In the first quarter, banking contributed 49 percent of SM Investments’ reported net earnings, followed by property at 28 percent, retail at 15 percent, and portfolio investments at eight percent.
The company said retail performance reflected resilient consumer activity, with SM Retail reporting net income of P4.1 billion, up by 13 percent year-on-year.
Growth was led by non-food retail, particularly department stores, supported by seasonal demand, including graduation-related spending. There were also steady contributions from specialty and food retail formats.
As the group’s largest consumer-facing business, SM Retail contributes significantly to recurring cash flows at the parent level.
SM Investments said its portfolio investments also continued to provide incremental growth and diversification.
Atlas Consolidated Mining and Development Corp. benefited from higher copper prices, while 2GO Group recorded growth across its logistics and travel segments.
Goldilocks Bakeshop, for its part, saw increased demand during the early graduation season.
At the parent level, SM Investments said its scale, recurring income and broad exposure to the Philippines’ consumer-driven economy enable it to generate cash across cycles and allocate capital toward long-term value creation.
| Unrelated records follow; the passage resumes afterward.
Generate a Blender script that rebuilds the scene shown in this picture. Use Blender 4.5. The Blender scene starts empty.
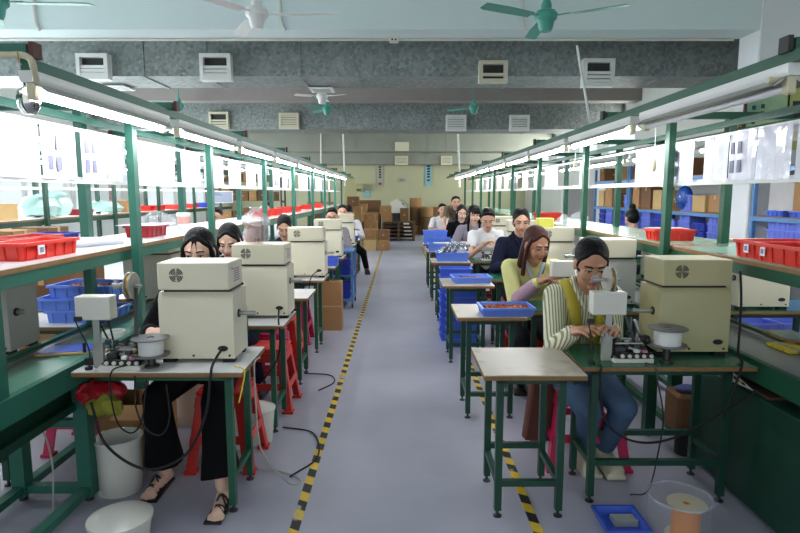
import bpy, bmesh, math, random
from mathutils import Vector, Matrix, Euler
rnd = random.Random(11)
SC = bpy.context.scene
C = SC.collection
PI = math.pi
V = Vector

# ---------------------------------------------------------------- camera
FPX, HORIZON, EYE = 580.0, 194.0, 1.59
TH = math.atan((266.5 - HORIZON) / FPX)
cam_data = bpy.data.cameras.new('camera')
cam_data.sensor_width = 36.0
cam_data.lens = FPX / 800.0 * 36.0
cam_data.clip_start = 0.05
cam_data.clip_end = 200
cam = bpy.data.objects.new('camera', cam_data)
C.objects.link(cam)
cam.location = (0, 0, EYE)
cam.rotation_euler = (PI / 2 - TH, 0, 0)
SC.camera = cam


def at(px, py, X=None, Y=None, Z=None):
    """a point of the photograph at a chosen depth, side or height -> metres"""
    u = (px - 400) / FPX
    v = (266.5 - py) / FPX
    d = (u, math.cos(TH) + v * math.sin(TH), -math.sin(TH) + v * math.cos(TH))
    if Z is not None:
        t = (Z - EYE) / d[2]
    elif Y is not None:
        t = Y / d[1]
    else:
        t = X / d[0]
    return V((d[0] * t, d[1] * t, EYE + d[2] * t))


# ---------------------------------------------------------------- materials
def lin(c):
    r = []
    for q in c:
        q = q / 255.0
        r.append(q / 12.92 if q <= 0.04045 else ((q + 0.055) / 1.055) ** 2.4)
    return (r[0], r[1], r[2], 1.0)


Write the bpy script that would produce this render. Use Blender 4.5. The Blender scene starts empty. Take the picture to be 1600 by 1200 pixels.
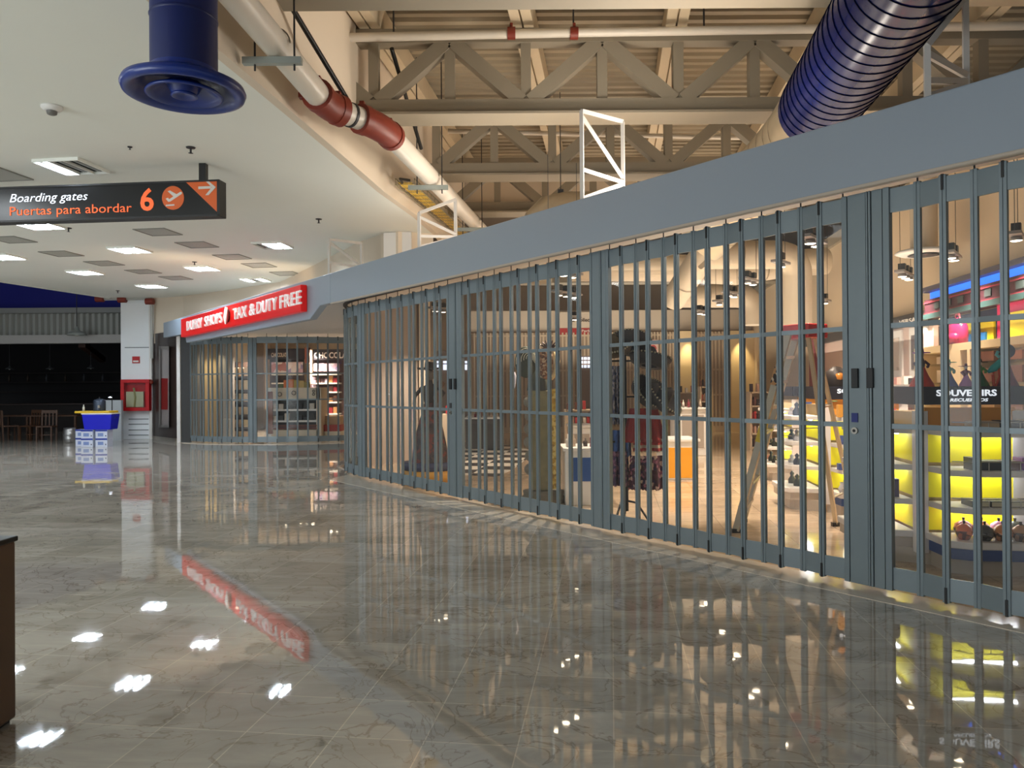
import bpy, math, random
from mathutils import Vector, Matrix
random.seed(7)
C = bpy.context.scene.collection
# ------------------------------------------------------------------ camera
F, W2, H2 = 1200.0, 800.0, 600.0
HC = 1.55
ROLL, PITCH = math.radians(0.40), math.radians(0.24)
cr, sr, cp, sp = math.cos(ROLL), math.sin(ROLL), math.cos(PITCH), math.sin(PITCH)
fwd = Vector((0, cp, sp))
up0 = Vector((0, -sp, cp))
rt0 = Vector((1, 0, 0))
rt = rt0*cr - up0*sr
up = rt0*sr + up0*cr
EYE = Vector((0, 0, HC))
cam_data = bpy.data.cameras.new('camera')
cam_data.sensor_width = 36.0
cam_data.lens = 36.0*F/1600.0
cam_data.clip_end = 200
cam = bpy.data.objects.new('camera', cam_data)
C.objects.link(cam)
M = Matrix((rt, up, -fwd)).transposed().to_4x4()
M.translation = EYE
cam.matrix_world = M
bpy.context.scene.camera = cam
# ------------------------------------------------------------------ view, world, big lights
sc = bpy.context.scene
sc.view_settings.view_transform = 'Standard'
sc.view_settings.look = 'None'
sc.view_settings.exposure = 0.0
sc.view_settings.gamma = 1.0
sc.view_settings.use_curve_mapping = False
w = bpy.data.worlds.new('world'); sc.world = w; w.use_nodes = True
w.node_tree.nodes['Background'].inputs[0].default_value = (0.80, 0.86, 0.92, 1)
w.node_tree.nodes['Background'].inputs[1].default_value = 0.42
try:
    sc.cycles.max_bounces = 8; sc.cycles.transparent_max_bounces = 24
    sc.cycles.sample_clamp_indirect = 6.0
except Exception: pass

def area(name, loc, tgt, sx, sy, power, col):
    l = bpy.data.lights.new(name, 'AREA'); l.shape = 'RECTANGLE'; l.size = sx; l.size_y = sy
    l.energy = power; l.color = col
    o = bpy.data.objects.new(name, l); C.objects.link(o); o.location = loc
    o.rotation_euler = (Vector(tgt)-Vector(loc)).to_track_quat('-Z', 'Y').to_euler()
    return o
def spot(name, loc, tgt, power, col, deg=110, r=0.05, blend=0.8):
    l = bpy.data.lights.new(name, 'SPOT'); l.energy = power; l.color = col
    l.spot_size = math.radians(deg); l.spot_blend = blend; l.shadow_soft_size = r
    o = bpy.data.objects.new(name, l); C.objects.link(o); o.location = loc
    o.rotation_euler = (Vector(tgt)-Vector(loc)).to_track_quat('-Z', 'Y').to_euler()
    return o
WARM = (1.0, 0.86, 0.70); COOL = (0.86, 0.94, 1.0)
area('hall_daylight', (-13.0, -2.0, 2.0), (-3, 11, 3.0), 9, 3.0, 420, (0.86, 0.93, 1.0))
area('ceiling_fill', (-9.5, -1.5, 0.15), (-9.0, -0.8, 5.0), 9, 9, 1100, (0.96, 1.0, 0.98))  # added lamp out of view, aimed up to brighten the plaster ceiling
for _p in ((-11.5,12.0,115),(-13.6,16.5,130),(-8.2,8.0,60),(-6.0,4.5,35)):
    area('hall_lamp', (_p[0],_p[1],4.36), (_p[0],_p[1],0), 1.2, 1.2, _p[2], (0.9,0.96,1.0))
area('hidden_fill', (1.9, 8.3, 3.4), (1.9, 8.9, 7), 0.8, 4.0, 30, WARM)  # added lamp hidden behind the fascia, warms the trusses from below
for _p in ((0.28,10.1,26),(-0.75,11.8,9),(1.5,8.55,60),(2.6,7.2,40)):
    area('hidden_fill', (_p[0],_p[1],3.4), (-2.6,_p[1]-0.3,5.6), 0.5, 0.5, _p[2], (1.0,0.9,0.78))  # more added lamps behind the fascia, aimed at the upstand wall
area('hidden_fill', (-5.6, 17.4, 3.3), (-6.6, 18.6, 4.4), 5.0, 0.3, 30, (1.0,0.72,0.46))  # added warm strip behind the fascia for the wall over the red sign
area('shop_fill', (4.5, 14, 2.25), (4.5, 14, 6), 5.0, 12.0, 260, WARM)  # added upward lamp, soft fill for the shop interior
area('shop_fill', (3.0, 22.8, 2.25), (3.0, 22.9, 6), 7.0, 4.5, 210, WARM)  # second added fill, lifts the far side of the shop
area('far_truss_fill', (3.2, 15.5, 3.9), (3.2, 15.0, 7), 6.0, 4.0, 55, WARM)  # added upward lamp, warms the far trusses and deck

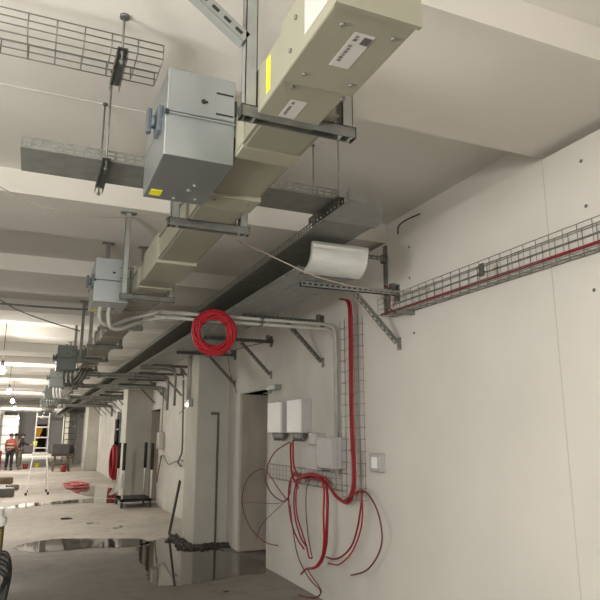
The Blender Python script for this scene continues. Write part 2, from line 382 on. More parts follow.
# ------------------------------------------------------------------ busbar trunking run
BX0, BX1, BZ0, BZ1 = 0.645, 0.862, 2.645, 2.80
bus = thing('busbar_trunking', 'long cream metal busbar trunking hung under the ceiling along the corridor', 'busbar', (0, 0, 0))
mb = MB()
mb.bbox((BX0, 1.70, BZ0), (BX1, 56, BZ1), 0.006)
mb.box((BX0-0.012, 1.70, BZ0+0.004), (BX0+0.002, 56, BZ0+0.011)); mb.box((BX1-0.002, 1.70, BZ0+0.004), (BX1+0.012, 56, BZ0+0.011)); mb.box((BX0-0.012, 1.70, BZ1-0.011), (BX0+0.002, 56, BZ1-0.004)); mb.box((BX1-0.002, 1.70, BZ1-0.011), (BX1+0.012, 56, BZ1-0.004))
mb.obj('trunking_casing', 'bus', bus)
# wide flanged cover on the near end: two stepped shells
mb = MB(); mb.bbox((0.590, 1.15, 2.612), (0.826, 1.52, 2.80), 0.005); mb.box((0.586, 1.146, 2.607), (0.830, 1.160, 2.806))
ec = mb.obj('end_cover', 'bus_light', bus)
mb = MB(); mb.bbox((0.597, 1.50, 2.622), (0.815, 1.79, 2.785), 0.005)
ec2 = mb.obj('end_sleeve', 'bus_light', bus)
def screws(pts, parent, ax, r=0.007):
    for p in pts:
        q = Vector(p) + Vector(ax)*0.006; MB().cyl(p, q, r, 8).obj('screw', 'galv_dull', parent)
for p in ((0.64, 1.22, 2.612), (0.79, 1.22, 2.612), (0.64, 1.46, 2.612), (0.79, 1.46, 2.612)): screws([p], ec, (0, 0, -1))
for p in ((0.590, 1.40, 2.74), (0.590, 1.44, 2.66)): screws([p], ec, (-1, 0, 0))
for p in ((0.64, 1.55, 2.622), (0.81, 1.55, 2.622)): screws([p], ec2, (0, 0, -1))
# rating label on the underside: lettering lines and a small grey square
def label_under(x0, x1, y0, y1, z, parent):
    l = MB().box((x0, y0, z-0.0012), (x1, y1, z)).obj('rating_label', 'white_label', parent, 'white rating label with dark print')
    mb = MB(); n = 9; xx = x0 + (x1-x0)*0.16; rw = (x1-x0)*0.17
    random.seed(5)
    for k in range(n):                                # a row of characters
        a = y0 + (y1-y0)*(0.07 + 0.088*k); h = (y1-y0)*0.058
        if k == 2: continue
        mb.box((xx, a, z-0.0018), (xx+rw, a+h*0.32, z-0.0010)); mb.box((xx, a+h*0.68, z-0.0018), (xx+rw, a+h, z-0.0010))
        if k % 2: mb.box((xx, a, z-0.0018), (xx+rw*0.25, a+h, z-0.0010))
        if k % 3: mb.box((xx+rw*0.75, a, z-0.0018), (xx+rw, a+h, z-0.0010))
    mb.obj('label_print', 'ink', l)
    return l
label_under(0.685, 0.745, 1.235, 1.39, 2.612, ec)
MB().box((0.718, 1.245, 2.6096), (0.742, 1.275, 2.611)).obj('label_square', 'ink', ec)
label_under(0.665, 0.72, 1.62, 1.73, 2.622, ec2)
MB().box((0.5885, 1.20, 2.645), (0.590, 1.34, 2.785)).obj('paper_label', 'white_label', ec, 'large white paper label on the side')
MB().box((0.5955, 1.625, 2.645), (0.597, 1.66, 2.765)).obj('warning_sticker', 'yellow', ec2, 'yellow warning strip on the side')
# joint covers along the run
jc = [(2.02, 0.10), (2.50, 0.16), (3.70, 0.50), (4.45, 0.10), (4.92, 0.22), (5.42, 0.10), (6.2, 0.22), (7.0, 0.12), (7.8, 0.22), (8.75, 0.2)] + [(9.9 + 1.05*k, 0.2) for k in range(20)]
for y, l in jc:
    mb = MB(); e = 0.010 if l < 0.15 else 0.018
    mb.bbox((BX0-e, y, BZ0-e), (BX1+e, y+l, BZ1+e), 0.004)
    o = mb.obj('joint_cover', 'bus_light', bus)
    if l > 0.15: screws([(BX0+0.03, y+l*0.3, BZ0-e), (BX1-0.03, y+l*0.3, BZ0-e)], o, (0, 0, -1), 0.006)

# ------------------------------------------------------------------ strut trapezes carrying the busbar
def c_channel(mb, p, q, w=0.041, slots_side=1):
    """slotted strut drawn as open C section between p and q (vertical)"""
    x, y, z0 = p; z1 = q[2]; h = w/2; t = 0.003
    mb.box((x-h, y-h, z0), (x+h, y-h+t, z1))
    for s in (-1, 1): mb.box((x+s*h, y-h, z0), (x+s*(h-t), y+h, z1)); mb.box((x+s*h, y+h-t, z0), (x+s*(h-0.011), y+h, z1))
    return mb
ztops = {}
def soffit(y):
    for i, f in enumerate(fronts):
        if f <= y <= f + 0.92: return ZS
    return ZC
TR = [1.76, 2.92, 4.76, 6.25, 7.75, 9.3, 10.85, 12.4, 14, 15.6, 17.3, 19, 21, 23, 25.5, 28, 31, 34, 38, 42]
ORD = 'first second third fourth fifth sixth seventh eighth ninth tenth eleventh twelfth thirteenth fourteenth fifteenth sixteenth seventeenth eighteenth nineteenth'.split()
tlabels = ['slotted steel trapeze frame carrying the near end of the cream busbar', 'steel trapeze frame under the busbar just behind the largest switch box',
           'steel trapeze frame under the busbar beside the second switch box'] + ['%s small steel trapeze frame under the busbar beyond the second switch box' % w for w in ORD]
for i, y in enumerate(TR):
    zt = soffit(y); xl, xr = 0.572, 0.928; g = 'trapeze frames carrying the busbar'
    t = thing('trapeze_hanger', tlabels[i], 'hanger', (xl, y, zt), g)
    for x in (0, xr-xl):
        mb = MB()
        if i < 3:
            c_channel(mb, (x, 0, BZ0-0.04-zt), (x, 0, 0))
            for k in range(int((zt-BZ0)/0.05)):
                mb.box((x-0.0215, -0.006, BZ0-zt+0.05*k), (x-0.0205, 0.006, BZ0-zt+0.05*k+0.028))
        else: mb.box((x-0.02, -0.02, BZ0-0.04-zt), (x+0.02, 0.02, 0))
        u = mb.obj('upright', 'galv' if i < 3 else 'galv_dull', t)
        MB().box((x-0.06, -0.035, -0.008), (x+0.06, 0.035, 0)).obj('ceiling_plate', 'galv_dull', t)
    mb = MB(); z1 = BZ0-zt
    mb.box((-0.03, -0.021, z1-0.041), (xr-xl+0.03, -0.018, z1)); mb.box((-0.03, 0.018, z1-0.041), (xr-xl+0.03, 0.021, z1)); mb.box((-0.03, -0.021, z1-0.003), (xr-xl+0.03, 0.021, z1))
    mb.obj('crossbar', 'zinc_dark', t)
    if i < 3:
        for x in (-0.031, xr-xl+0.028): MB().box((x, -0.022, z1-0.042), (x+0.004, 0.022, z1+0.001)).obj('end_cap', 'black', t)
        MB().bbox((xr-xl-0.075, -0.012, z1+0.004), (xr-xl-0.035, 0.012, z1+0.085), 0.003).cyl((xr-xl-0.055, -0.02, z1+0.03), (xr-xl-0.055, 0.02, z1+0.03), 0.010, 6).cyl((xr-xl-0.055, -0.02, z1+0.062), (xr-xl-0.055, 0.02, z1+0.062), 0.010, 6).obj('clamp', 'zinc_dark', t)
    if i == 0:                                     # raking brace to the left
        mb = MB(); p, q = Vector((-0.03, 0.0, 2.87-zt)), Vector((-0.86, 0.0, -0.005)); d = (q-p).normalized(); nn = Vector((d.z, 0, -d.x))
        mb.bar(p, q, 0.041, 0.003, up=nn); mb.bar(p+nn*0.02+Vector((0,0.019,0)), q+nn*0.02+Vector((0,0.019,0)), 0.003, 0.041, up=nn); mb.bar(p+nn*0.02-Vector((0,0.019,0)), q+nn*0.02-Vector((0,0.019,0)), 0.003, 0.041, up=nn)
        br = mb.obj('brace', 'galv', t)
        L = (q-p).length
        for k in range(int(L/0.05)):
            a = p + d*(0.02+0.05*k) + nn*0.02 + Vector((0, -0.0208, 0)); 
            MB().bar(a, a+d*0.028, 0.002, 0.012, up=nn).obj('slot', 'black', br) if k < 12 else None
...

“The first quarter continued to deliver good results for us, especially in retail. We are aware of external challenges and will endeavor to maintain our performance by being disciplined on costs and focused on meeting consumer needs even when their spending is constrained,” SM Investments president and CEO Frederic DyBuncio said.
Reflecting the group’s ability to generate cash while continuing to invest for long-term growth, SM Investments announced on Wednesday a 31 percent increase in dividends to P17 per share from P13 in 2025.
Total dividends increased to P20.7 billion from P16 billion last year.
This marks the fifth consecutive year SM has increased dividends and comes on top of a 44 percent increase in dividends per share last year.
Over the past five years, parent-level dividends jumped from P5 billion in 2021 to P16 billion in 2025, translating to a compounded annual growth rate of over 32 percent.
Since listing in 2005, SM has returned P148.9 billion in dividends to shareholders as of end-2025.
“We intend to provide greater returns to shareholders. Our businesses provide us with strong, diverse, and reliable cash flows that enable us to do so while also growing our businesses and maintaining a strong balance sheet,” DyBuncio said.